BA, MA, PhD (Trent)
Dissertation: "Re-membering" a Disappearing Coast: A Diffractive Reading of Lyme Regis between Persuasion and the Anthropocene"
Examining Committee:
Michael Epp (Supervisor), Suzanne Bailey, Evelien Geerts (Birmingham U.K.)
External Examiner: Christine Daigle (Brock)
Internal Examiner: Kelly McGuire
Chair: Liam Mitchell
Abstract
Crutzen and Stoermer’s (2000) announcement of the Anthropocene draws attention to the agentic nature of the nonhuman world as it appears to be striking back against human intervention through an environmental crisis that is threatening humans and nonhumans alike. Their narrative reveals complex relationalities where humans are now revealed to be inseparable from the nonhuman world and both the material and discursive nature of their practices (historical, social, economic, and political) prove to be central to (re)shaping the earth, causing climate change, species extinctions as well as racism, sexism, and slavery. Rising sea levels is an important aspect of climate change that threatens major coastal places with disappearance. My dissertation offers a new approach that uses Karen Barad’s (2003; 2007; 2017) agential realism and diffractive methodology to study a place called Lyme Regis – a town in west Dorset, England, threatened with disappearance as a result of rising sea levels caused by climate change – as an agential phenomenon shaped by complex multilayered material-discursive practices (political, economic, scientific, and social).
Whereas current research on Barad’s philosophy mainly focuses on discussions about the theory: explaining, critiquing, or defending (Gandorfer 2021; Lettow 2017; Graham 2016; Segal 2014; Geerts 2013; 2016; 2021; van der Tuin 2011; Alaimo and Hekman 2008; Rouse 2004 and more ), my project is the first ethico-political study of a place, Lyme, that applies Barad’s agential realist perspective by engaging the activism of Barad’s concept of “re-membering.” The processual nature of the concept is particularly relevant today since its nonlinear understanding of time allows me to see how past violent material and discursive practices (racism, sexism, and slavery) at Lyme unfolds in the present troubled time of the Anthropocene. This process of re-membering that I undertake in this study involves concurrently examining the overlapping historical, economic, scientific, literary, and geological intra-acting practices through a method that Barad describes as diffractive reading.
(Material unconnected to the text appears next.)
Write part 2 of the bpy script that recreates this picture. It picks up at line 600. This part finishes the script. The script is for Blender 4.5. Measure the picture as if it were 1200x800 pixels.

I rethink these practices in their relation to material practices and illuminate multiple layers of meaning and relationalities that constitute Lyme as an agential phenomenon, unsettling boundaries between humans and nonhumans, epistemology and ontology, material and discursive practices as well as boundaries between scientific, historical, cultural, and literary aspects of life.
Therefore, within the context of the Anthropocene, chapter one rethinks how the scientific discourse (re)shapes nature and demonstrates how prioritizing the needs of human over nonhuman inhabitants in the name of saving Lyme could entail the destruction of both. Chapter two rethinks the dehumanizing and marginalizing effect of the scientific discourse by illuminating the agentic role of Mary Anning and Saartjie Baartman in the apparatus of scientific knowledge production that earned Lyme its heritage status. Finally, chapter three rethinks the entangled nature of scientific and literary practices, arguing for an agential realist account of the sublime that celebrates Lyme as a place of transformative human-nonhuman kinship based on Austen’s elaborate depiction in Persuasion (1817). This reading shows science and literature as material-discursive practices operating along the unsettled boundaries between the novel and everyday life, allowing us to rethink Austen’s writing as a process in constant flux.
My research interests are interdisciplinary, focusing on Romantic, Victorian, and World literature, Posthumanism, agential realism philosophy, diffraction, as well as the Anthropocene discourses. My Ph.D. dissertation: “‘Re-membering’ a Disappearing Coast: Lyme Regis between Persuasion and the Anthropocene” (completed Oct. 2023) is a diffractive reading of Lyme Regis within the context of the Anthropocene. I unsettle Lyme’s heritage identity by illuminating and integrating the embodied violence of capitalism, racism, sexism, and slavery involved in the making of such identity. I presented my research at a variety of conferences including the North American Victorian Studies Association (NAVSA), the Association of Philosophy and Literature (APL), the International Conference on Romanticism (ICR), the European International Studies Association (EISA) among others.
Publications:
Chandler, David and Shahira Hathout. “Rethinking Hope and Resilience in the Anthropocene: An Interview with David Chandler.” World Future Review, vol. 15, no. 1, 2023, pp. 93-98.
Hathout, Shahira, (forthcoming), “Toward a Posthumanist Sublime in Jane Austen’s Persuasion: Lyme Regis in the Anthropocene,” is forthcoming in Interconnections: Journal of Posthumanism. Winter 2024.